**INSTRUCTIONS FOR THE TASK:** Identify the lines that contain the string "from", then copy each of them.

**GIVEN INFORMATION:**

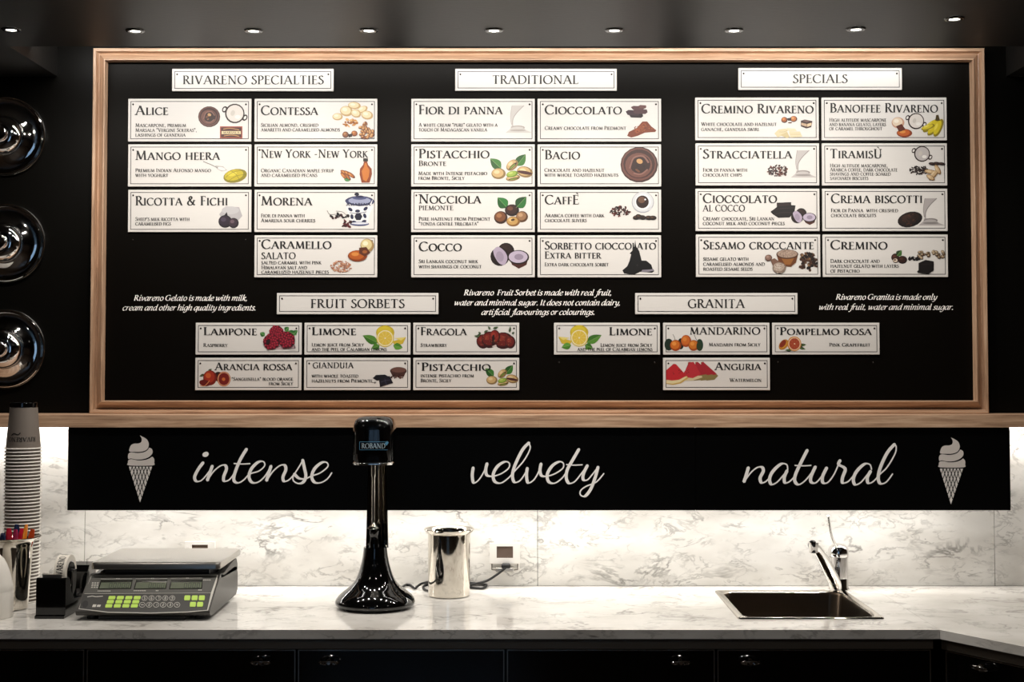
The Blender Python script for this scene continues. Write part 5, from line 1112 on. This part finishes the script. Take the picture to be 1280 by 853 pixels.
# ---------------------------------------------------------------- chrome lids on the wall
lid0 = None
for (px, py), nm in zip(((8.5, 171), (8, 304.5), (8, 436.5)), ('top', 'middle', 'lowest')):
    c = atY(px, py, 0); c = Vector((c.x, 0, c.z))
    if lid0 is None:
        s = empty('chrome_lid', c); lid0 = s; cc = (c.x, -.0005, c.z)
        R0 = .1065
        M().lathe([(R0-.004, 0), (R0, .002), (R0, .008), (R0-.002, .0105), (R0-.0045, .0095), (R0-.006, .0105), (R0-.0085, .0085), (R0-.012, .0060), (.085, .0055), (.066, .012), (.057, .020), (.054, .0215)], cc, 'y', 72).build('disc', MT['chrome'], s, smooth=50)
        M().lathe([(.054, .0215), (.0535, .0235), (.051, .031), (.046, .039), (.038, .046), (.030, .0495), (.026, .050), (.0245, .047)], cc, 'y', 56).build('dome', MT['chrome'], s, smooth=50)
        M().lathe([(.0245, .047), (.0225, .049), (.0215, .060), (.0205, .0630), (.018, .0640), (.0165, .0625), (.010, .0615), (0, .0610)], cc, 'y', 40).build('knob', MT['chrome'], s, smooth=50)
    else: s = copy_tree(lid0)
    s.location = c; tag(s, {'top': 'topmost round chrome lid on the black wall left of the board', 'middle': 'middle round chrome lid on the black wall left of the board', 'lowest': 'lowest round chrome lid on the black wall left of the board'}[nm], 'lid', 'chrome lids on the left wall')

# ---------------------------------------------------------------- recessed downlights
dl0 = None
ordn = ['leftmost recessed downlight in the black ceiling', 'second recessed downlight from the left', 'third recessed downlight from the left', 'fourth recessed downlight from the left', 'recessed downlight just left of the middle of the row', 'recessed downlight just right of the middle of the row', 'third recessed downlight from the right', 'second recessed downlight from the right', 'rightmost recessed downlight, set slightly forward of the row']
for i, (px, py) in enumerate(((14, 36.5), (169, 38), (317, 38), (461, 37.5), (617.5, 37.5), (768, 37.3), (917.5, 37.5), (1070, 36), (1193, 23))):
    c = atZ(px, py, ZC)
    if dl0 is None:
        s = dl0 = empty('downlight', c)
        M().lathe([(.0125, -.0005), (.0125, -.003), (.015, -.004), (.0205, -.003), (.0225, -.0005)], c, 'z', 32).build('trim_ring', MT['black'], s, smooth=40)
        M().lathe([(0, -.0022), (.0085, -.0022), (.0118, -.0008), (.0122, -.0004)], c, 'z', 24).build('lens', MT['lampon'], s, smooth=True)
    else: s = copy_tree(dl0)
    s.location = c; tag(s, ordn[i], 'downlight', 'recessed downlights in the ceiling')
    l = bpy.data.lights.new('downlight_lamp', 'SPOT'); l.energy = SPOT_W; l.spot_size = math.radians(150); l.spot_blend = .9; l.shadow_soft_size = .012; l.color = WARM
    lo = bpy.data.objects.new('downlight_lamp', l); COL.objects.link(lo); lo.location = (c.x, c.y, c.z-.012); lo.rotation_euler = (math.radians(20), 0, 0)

**EXPECTED ANSWER:**
The Blender Python script for this scene continues. Write part 5, from line 1112 on. This part finishes the script. Take the picture to be 1280 by 853 pixels.
ordn = ['leftmost recessed downlight in the black ceiling', 'second recessed downlight from the left', 'third recessed downlight from the left', 'fourth recessed downlight from the left', 'recessed downlight just left of the middle of the row', 'recessed downlight just right of the middle of the row', 'third recessed downlight from the right', 'second recessed downlight from the right', 'rightmost recessed downlight, set slightly forward of the row']